:: Task goal ::
Write out, word for word, only the data from its first line to the line containing "heap', 'drill bit')".

==*==

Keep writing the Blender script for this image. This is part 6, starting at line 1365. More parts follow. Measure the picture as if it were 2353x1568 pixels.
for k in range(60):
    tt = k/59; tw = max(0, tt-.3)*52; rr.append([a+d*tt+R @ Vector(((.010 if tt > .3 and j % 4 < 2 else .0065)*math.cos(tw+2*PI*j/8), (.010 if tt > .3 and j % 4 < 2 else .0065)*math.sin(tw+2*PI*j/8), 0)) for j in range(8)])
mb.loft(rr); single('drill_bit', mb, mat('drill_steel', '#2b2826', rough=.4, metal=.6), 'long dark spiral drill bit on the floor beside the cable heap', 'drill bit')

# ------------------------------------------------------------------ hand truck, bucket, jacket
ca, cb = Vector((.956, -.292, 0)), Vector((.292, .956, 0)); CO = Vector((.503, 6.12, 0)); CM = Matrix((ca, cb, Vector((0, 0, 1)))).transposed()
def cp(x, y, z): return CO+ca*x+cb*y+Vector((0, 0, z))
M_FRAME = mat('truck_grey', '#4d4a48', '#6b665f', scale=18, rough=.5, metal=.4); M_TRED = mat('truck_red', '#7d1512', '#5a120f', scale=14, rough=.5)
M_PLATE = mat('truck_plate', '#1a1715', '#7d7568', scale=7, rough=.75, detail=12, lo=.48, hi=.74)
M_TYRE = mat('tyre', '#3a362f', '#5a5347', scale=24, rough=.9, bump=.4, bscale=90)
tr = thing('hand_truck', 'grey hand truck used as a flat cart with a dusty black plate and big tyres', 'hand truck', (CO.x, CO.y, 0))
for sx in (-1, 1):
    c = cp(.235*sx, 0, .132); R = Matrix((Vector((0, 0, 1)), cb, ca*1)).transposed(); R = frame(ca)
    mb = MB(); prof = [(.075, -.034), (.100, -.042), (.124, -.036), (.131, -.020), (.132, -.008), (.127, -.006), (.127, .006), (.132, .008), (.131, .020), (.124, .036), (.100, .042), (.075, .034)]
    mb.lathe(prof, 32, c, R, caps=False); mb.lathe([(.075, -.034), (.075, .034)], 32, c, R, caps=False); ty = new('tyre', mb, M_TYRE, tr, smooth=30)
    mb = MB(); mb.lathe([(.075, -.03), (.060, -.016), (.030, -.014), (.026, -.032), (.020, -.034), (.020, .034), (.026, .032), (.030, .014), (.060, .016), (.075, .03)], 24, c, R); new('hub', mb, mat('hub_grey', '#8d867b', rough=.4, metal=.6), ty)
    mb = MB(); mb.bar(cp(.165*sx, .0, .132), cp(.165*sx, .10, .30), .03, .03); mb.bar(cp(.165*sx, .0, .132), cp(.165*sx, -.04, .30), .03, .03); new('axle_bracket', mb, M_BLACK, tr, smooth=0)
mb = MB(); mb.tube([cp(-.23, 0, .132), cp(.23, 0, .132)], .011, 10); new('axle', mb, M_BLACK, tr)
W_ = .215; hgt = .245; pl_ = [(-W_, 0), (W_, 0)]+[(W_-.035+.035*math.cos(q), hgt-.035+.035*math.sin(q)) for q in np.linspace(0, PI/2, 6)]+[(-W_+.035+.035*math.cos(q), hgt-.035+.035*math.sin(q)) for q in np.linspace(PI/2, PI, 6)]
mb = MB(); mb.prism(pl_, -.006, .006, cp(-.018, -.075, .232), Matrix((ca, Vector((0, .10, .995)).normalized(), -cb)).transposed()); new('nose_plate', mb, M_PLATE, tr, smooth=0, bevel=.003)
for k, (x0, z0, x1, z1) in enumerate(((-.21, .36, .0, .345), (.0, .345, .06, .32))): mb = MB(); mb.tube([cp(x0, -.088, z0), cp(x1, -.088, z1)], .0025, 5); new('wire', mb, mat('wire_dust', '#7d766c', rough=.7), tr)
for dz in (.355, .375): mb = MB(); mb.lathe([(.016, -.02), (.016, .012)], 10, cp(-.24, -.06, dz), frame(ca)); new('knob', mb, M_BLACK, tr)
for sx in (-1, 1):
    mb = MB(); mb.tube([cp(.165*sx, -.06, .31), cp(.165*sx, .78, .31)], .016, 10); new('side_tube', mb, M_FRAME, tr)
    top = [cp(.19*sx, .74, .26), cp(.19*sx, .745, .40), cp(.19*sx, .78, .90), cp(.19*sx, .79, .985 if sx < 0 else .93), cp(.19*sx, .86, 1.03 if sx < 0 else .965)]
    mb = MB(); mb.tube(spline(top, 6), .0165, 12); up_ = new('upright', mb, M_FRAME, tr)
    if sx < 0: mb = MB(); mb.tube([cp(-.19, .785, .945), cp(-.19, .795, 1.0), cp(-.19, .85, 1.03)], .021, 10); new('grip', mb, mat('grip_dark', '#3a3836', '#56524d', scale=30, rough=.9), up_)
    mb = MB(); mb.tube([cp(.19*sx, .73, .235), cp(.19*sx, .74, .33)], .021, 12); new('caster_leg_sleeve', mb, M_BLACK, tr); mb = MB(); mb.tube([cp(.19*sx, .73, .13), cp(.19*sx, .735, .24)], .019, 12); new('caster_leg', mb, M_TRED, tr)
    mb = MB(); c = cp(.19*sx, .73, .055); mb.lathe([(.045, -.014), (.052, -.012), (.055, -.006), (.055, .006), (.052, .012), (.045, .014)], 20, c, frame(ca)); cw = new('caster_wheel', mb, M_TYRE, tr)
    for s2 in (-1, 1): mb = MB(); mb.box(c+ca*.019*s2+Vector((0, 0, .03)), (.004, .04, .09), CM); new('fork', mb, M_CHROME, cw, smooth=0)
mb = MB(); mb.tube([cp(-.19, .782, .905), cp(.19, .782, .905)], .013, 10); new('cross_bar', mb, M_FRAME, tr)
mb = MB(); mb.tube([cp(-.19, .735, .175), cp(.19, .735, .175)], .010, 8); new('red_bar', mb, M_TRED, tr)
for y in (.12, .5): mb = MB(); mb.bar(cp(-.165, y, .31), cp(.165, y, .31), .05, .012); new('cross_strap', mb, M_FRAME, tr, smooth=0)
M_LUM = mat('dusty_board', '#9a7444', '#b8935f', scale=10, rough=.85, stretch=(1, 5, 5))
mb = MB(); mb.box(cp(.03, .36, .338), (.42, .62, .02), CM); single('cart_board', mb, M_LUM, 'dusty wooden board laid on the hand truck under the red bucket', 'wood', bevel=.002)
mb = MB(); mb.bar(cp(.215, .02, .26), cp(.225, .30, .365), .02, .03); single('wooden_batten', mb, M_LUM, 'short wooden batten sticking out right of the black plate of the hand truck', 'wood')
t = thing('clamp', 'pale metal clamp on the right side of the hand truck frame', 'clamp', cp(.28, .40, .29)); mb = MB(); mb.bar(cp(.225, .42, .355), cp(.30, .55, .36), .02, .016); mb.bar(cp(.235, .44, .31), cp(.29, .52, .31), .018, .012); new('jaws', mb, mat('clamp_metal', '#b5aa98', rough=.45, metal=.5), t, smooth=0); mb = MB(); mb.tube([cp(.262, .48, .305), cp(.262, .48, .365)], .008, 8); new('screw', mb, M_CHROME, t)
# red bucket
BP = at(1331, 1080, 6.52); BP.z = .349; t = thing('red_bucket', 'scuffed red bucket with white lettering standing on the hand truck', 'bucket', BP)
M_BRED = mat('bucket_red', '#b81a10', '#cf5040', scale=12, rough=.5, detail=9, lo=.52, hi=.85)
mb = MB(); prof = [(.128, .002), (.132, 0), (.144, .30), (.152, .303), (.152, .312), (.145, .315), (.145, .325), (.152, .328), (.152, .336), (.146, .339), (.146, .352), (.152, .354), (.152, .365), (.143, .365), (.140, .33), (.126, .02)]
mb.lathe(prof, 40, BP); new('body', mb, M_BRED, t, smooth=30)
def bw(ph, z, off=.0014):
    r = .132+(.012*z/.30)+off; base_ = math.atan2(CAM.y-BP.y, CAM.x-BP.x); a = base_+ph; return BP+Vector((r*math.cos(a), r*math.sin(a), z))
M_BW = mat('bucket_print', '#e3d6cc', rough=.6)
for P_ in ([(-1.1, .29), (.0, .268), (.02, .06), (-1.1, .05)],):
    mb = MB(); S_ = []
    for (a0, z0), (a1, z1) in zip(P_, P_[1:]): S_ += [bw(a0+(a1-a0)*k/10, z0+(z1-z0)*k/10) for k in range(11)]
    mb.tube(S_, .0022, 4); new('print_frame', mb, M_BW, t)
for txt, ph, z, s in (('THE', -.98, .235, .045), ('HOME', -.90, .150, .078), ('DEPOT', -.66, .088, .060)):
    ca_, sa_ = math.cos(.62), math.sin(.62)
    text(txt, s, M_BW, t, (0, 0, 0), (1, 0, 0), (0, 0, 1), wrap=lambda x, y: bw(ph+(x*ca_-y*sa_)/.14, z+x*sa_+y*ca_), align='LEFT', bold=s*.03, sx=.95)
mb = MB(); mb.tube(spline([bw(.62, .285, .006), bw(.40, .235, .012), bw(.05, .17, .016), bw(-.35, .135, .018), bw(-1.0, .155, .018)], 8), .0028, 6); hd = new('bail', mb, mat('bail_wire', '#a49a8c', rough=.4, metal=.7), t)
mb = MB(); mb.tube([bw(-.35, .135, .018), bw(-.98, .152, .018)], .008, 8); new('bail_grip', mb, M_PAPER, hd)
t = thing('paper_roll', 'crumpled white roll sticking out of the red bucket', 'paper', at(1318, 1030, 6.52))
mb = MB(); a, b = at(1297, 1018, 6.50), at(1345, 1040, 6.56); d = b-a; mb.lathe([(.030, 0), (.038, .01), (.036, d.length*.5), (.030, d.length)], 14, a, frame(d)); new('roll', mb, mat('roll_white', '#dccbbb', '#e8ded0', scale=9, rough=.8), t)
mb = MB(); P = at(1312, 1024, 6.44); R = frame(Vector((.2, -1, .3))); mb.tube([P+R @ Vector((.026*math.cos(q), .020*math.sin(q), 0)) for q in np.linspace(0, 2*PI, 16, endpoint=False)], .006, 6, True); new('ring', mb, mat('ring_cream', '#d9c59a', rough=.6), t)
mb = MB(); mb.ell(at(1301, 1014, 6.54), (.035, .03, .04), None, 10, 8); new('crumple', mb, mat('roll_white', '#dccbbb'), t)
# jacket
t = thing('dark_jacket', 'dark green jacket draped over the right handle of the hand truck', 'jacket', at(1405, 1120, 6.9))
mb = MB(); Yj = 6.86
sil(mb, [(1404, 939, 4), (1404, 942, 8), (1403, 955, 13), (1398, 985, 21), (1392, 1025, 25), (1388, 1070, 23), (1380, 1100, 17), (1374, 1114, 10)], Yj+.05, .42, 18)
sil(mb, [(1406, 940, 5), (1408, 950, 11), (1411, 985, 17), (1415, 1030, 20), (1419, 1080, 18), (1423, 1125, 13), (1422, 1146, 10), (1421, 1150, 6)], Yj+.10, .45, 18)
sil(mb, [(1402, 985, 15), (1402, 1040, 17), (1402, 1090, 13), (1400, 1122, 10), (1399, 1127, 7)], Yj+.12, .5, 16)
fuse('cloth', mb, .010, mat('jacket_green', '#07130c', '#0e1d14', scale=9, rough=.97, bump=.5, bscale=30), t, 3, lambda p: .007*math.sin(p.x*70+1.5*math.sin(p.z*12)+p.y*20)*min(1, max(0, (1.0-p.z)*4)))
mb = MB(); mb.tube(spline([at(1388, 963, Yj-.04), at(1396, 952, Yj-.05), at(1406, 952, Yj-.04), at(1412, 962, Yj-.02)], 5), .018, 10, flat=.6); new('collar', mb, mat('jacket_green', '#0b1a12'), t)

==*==

:: Finished exercise ::
Keep writing the Blender script for this image. This is part 6, starting at line 1365. More parts follow. Measure the picture as if it were 2353x1568 pixels.
for k in range(60):
    tt = k/59; tw = max(0, tt-.3)*52; rr.append([a+d*tt+R @ Vector(((.010 if tt > .3 and j % 4 < 2 else .0065)*math.cos(tw+2*PI*j/8), (.010 if tt > .3 and j % 4 < 2 else .0065)*math.sin(tw+2*PI*j/8), 0)) for j in range(8)])
mb.loft(rr); single('drill_bit', mb, mat('drill_steel', '#2b2826', rough=.4, metal=.6), 'long dark spiral drill bit on the floor beside the cable heap', 'drill bit')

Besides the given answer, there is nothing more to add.